Read a plain file from XSLT 1.0

R

Richard Tobin

I'd like to read a one-line text file using an XSLT transformation.
I'm using libxslt, so I have to use XSLT 1.0.

This post:

http://www.stylusstudio.com/xsllist/200508/post50080.html

is promising, but I'm afraid I can't decipher it. Can anybody help?

Mike is suggesting that you create another, XML, file that includes
your text file as an entity.

Suppose hello.txt contains your text - "hello world" for example.
Create hello.xml containing

<!DOCTYPE foo [
<!ENTITY ent SYSTEM "hello.txt">
]>
<foo>&ent;</foo>

Then when you read foo.xml with the document function it will be as
if you had a file containing <foo>hello world</foo>. Of course,
you'll be in trouble if the file contains text that is ill-formed
XML.

As an extension to this idea, to save creating a separate file, you
could put an entity reference to the text file *in the xslt stylesheet
itself*, and use document("") to refer to the stylesheet. To do this
the name of the text file would have to be fixed.

-- Richard
 
J

Joseph J. Kesselman

The other solution is to find or create an extension function which will
read and return the text file's contents.
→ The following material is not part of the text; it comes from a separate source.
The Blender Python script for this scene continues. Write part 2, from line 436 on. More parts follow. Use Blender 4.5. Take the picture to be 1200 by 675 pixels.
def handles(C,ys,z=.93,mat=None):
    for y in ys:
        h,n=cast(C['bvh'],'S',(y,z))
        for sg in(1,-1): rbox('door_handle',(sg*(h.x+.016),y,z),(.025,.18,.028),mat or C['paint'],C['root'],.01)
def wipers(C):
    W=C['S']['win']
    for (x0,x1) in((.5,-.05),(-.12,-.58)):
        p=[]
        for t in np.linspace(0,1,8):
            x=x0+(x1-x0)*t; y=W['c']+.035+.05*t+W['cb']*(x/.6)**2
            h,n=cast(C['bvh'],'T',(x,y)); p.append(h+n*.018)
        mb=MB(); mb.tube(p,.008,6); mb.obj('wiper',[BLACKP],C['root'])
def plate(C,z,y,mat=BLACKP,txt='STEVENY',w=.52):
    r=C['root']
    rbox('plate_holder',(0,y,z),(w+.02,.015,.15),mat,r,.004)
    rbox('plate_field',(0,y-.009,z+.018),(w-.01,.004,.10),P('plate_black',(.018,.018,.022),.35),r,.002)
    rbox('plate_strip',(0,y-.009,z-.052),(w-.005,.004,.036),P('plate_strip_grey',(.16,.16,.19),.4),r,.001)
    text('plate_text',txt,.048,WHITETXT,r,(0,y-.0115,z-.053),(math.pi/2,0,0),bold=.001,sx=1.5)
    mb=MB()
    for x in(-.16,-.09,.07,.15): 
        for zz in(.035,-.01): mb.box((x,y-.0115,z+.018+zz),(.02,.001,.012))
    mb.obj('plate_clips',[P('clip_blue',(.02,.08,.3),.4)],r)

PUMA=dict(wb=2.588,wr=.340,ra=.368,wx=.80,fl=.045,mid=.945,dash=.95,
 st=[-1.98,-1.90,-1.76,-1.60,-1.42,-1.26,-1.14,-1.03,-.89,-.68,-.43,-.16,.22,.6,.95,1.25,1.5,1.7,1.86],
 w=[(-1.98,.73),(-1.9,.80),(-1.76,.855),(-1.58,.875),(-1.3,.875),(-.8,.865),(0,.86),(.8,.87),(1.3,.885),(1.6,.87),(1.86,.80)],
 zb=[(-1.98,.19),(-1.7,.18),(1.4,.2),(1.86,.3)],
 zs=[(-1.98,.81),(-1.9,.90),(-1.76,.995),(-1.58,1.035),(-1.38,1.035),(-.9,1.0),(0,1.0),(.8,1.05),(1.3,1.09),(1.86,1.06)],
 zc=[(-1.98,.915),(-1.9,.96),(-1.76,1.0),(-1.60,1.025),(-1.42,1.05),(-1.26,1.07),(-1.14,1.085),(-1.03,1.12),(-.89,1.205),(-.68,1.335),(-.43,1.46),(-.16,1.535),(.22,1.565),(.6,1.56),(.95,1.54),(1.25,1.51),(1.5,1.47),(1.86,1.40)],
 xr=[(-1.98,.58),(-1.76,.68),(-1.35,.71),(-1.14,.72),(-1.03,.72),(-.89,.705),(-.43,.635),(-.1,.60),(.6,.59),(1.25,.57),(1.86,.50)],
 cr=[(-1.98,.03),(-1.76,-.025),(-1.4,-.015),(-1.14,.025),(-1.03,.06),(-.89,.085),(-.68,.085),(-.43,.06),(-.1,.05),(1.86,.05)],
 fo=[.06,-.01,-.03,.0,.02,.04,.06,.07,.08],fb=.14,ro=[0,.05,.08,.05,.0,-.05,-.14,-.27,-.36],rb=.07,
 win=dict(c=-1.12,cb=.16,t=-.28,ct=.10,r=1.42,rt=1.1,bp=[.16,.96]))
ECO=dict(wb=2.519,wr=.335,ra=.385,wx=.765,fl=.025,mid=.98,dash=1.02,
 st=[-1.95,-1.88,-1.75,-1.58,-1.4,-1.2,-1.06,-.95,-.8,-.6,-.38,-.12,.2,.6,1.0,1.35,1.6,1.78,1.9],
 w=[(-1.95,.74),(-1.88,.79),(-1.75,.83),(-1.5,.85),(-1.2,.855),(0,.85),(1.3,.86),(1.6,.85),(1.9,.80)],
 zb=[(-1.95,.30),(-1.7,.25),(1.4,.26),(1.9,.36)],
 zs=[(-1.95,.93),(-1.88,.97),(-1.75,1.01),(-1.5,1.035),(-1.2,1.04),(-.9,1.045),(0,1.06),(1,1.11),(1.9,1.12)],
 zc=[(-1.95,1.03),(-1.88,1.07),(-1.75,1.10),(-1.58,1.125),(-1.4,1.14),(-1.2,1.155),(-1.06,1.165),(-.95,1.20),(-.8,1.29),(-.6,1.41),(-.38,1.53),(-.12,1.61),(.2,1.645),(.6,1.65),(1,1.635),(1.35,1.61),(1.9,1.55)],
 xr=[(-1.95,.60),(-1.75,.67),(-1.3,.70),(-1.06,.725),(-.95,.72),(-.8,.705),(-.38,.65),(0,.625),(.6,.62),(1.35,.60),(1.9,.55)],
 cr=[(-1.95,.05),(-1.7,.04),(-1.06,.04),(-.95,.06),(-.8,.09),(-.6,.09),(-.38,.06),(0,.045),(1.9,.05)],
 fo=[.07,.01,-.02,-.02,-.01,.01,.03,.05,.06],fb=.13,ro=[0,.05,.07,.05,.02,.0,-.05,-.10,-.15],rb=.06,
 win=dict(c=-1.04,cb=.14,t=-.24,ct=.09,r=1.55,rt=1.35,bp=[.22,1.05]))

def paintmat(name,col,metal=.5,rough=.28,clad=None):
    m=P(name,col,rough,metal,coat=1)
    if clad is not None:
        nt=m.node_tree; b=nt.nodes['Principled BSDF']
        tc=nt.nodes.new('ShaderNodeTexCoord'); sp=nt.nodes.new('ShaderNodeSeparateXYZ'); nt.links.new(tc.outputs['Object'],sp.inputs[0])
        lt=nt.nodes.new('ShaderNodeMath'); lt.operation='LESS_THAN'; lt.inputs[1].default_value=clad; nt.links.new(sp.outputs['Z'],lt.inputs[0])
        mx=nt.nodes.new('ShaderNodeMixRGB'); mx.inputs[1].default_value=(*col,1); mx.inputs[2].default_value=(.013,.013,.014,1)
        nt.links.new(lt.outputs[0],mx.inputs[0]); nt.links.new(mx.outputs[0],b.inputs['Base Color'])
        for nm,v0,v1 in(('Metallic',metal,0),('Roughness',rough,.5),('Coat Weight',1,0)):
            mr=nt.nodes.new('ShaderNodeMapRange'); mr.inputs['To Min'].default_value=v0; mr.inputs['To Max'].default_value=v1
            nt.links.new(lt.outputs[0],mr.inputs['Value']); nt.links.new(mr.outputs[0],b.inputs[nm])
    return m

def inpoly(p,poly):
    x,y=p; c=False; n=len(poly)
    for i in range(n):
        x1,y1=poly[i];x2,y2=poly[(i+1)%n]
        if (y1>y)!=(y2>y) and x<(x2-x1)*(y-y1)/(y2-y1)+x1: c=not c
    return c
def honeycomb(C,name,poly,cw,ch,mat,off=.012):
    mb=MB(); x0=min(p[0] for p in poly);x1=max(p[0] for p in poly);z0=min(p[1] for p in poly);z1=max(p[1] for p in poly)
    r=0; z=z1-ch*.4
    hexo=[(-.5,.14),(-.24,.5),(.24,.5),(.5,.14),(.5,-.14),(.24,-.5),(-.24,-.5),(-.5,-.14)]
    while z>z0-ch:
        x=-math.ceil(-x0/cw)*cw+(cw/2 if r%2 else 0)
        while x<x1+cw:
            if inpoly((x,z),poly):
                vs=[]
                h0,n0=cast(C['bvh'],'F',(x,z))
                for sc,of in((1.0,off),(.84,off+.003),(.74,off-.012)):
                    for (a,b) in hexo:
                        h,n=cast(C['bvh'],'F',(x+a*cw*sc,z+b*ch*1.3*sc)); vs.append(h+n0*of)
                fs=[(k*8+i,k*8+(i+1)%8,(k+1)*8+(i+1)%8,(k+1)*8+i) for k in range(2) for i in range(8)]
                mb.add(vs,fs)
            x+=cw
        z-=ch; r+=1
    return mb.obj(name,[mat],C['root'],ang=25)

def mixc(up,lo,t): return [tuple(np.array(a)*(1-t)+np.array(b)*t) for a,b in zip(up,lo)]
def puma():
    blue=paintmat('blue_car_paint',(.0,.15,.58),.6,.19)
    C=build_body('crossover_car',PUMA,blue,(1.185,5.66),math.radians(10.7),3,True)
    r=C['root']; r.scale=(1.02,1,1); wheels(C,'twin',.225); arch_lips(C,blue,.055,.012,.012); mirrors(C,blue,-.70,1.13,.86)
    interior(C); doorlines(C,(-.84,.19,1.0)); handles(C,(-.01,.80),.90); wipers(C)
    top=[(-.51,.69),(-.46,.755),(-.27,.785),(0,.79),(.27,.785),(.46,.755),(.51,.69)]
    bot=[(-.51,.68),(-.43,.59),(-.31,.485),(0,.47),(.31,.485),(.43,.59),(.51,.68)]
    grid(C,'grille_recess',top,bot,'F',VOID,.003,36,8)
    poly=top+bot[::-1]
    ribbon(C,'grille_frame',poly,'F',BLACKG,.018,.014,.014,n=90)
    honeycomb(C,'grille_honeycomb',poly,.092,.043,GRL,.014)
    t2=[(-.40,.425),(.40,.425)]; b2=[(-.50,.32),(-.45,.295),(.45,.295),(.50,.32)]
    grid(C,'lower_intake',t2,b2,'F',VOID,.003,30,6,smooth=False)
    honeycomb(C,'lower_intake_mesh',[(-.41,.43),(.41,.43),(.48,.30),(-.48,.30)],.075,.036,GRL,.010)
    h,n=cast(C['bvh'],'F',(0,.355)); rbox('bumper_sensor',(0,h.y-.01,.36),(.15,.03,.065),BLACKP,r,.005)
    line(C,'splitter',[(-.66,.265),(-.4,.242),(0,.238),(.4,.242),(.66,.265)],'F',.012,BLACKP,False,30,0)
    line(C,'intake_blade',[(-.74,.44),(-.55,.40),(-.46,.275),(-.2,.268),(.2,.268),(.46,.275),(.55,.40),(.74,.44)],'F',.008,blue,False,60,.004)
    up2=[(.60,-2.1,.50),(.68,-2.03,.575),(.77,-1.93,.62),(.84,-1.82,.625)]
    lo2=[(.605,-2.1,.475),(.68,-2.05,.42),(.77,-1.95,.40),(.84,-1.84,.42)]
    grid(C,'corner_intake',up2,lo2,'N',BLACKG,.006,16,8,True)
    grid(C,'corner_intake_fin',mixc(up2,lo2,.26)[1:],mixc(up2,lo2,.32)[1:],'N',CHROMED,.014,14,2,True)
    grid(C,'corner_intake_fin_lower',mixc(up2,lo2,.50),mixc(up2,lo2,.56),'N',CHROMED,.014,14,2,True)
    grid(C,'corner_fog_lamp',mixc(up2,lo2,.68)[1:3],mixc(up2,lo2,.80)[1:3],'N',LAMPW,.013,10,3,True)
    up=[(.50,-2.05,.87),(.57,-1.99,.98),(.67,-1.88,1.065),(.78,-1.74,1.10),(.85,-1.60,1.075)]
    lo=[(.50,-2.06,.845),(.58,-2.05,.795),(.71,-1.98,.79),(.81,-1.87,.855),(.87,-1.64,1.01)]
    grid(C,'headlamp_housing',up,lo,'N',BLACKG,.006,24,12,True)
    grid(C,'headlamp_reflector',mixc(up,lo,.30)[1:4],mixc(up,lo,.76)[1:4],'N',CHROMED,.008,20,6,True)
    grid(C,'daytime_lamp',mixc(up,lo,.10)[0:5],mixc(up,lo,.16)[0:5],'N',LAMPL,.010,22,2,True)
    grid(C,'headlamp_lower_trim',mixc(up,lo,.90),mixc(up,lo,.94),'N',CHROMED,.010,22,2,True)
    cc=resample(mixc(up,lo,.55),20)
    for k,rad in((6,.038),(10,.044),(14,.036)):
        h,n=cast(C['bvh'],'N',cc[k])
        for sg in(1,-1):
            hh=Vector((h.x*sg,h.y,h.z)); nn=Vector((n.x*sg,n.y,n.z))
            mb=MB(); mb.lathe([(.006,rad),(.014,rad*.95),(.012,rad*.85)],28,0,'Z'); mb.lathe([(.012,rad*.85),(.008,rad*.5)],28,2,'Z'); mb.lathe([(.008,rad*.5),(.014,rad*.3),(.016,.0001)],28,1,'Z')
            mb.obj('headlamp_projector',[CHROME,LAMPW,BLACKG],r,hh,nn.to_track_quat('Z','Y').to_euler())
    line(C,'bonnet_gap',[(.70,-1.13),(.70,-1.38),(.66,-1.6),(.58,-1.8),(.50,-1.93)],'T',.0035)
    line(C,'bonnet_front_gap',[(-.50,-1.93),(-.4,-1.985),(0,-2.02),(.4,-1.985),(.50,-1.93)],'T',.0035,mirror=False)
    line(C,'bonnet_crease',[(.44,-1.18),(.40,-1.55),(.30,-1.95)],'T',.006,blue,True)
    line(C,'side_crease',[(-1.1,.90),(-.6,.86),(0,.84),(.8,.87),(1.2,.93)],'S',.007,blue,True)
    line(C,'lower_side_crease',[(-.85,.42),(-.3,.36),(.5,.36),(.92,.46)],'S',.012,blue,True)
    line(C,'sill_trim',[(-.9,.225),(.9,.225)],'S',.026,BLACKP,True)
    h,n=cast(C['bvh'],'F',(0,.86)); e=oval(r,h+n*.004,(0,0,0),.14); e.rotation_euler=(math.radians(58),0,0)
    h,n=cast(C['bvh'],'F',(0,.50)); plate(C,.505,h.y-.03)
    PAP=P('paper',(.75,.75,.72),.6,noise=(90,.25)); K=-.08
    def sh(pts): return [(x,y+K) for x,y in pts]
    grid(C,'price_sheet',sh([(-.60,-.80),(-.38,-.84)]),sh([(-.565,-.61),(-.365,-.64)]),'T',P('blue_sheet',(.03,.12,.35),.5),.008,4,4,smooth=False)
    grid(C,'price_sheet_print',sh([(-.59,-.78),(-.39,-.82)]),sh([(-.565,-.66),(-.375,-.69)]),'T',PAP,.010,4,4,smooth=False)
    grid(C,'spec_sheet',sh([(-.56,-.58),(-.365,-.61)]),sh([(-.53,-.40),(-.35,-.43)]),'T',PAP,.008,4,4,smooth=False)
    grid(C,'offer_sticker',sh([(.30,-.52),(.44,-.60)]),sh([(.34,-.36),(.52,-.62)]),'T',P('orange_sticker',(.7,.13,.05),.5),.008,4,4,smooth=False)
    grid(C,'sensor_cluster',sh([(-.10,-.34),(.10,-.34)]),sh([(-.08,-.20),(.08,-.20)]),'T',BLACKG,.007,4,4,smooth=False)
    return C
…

The advantage of this approach
is that, since you're returning it as data, it doesn't have to be a
well-formed XML Document Fragment; it can contain unbalanced <, >, -,
and & characters.

Depending on the details of your processor -- and what your stylesheet
actually does with the data -- it might still have to respect XML 1.0's
limitations on the legal character set. Unless the extension also
implements some custom escaping solution like <my:char ucode="3095"/>.

But this involves carving a large path into dubiously-portable
solutions. A better answer might be to write a separate preprocessor
tool which reads that file and writes out a safely XMLified version,
dealing with all of these issues in some appropriate manner... and then
have your stylesheet read and process that XML.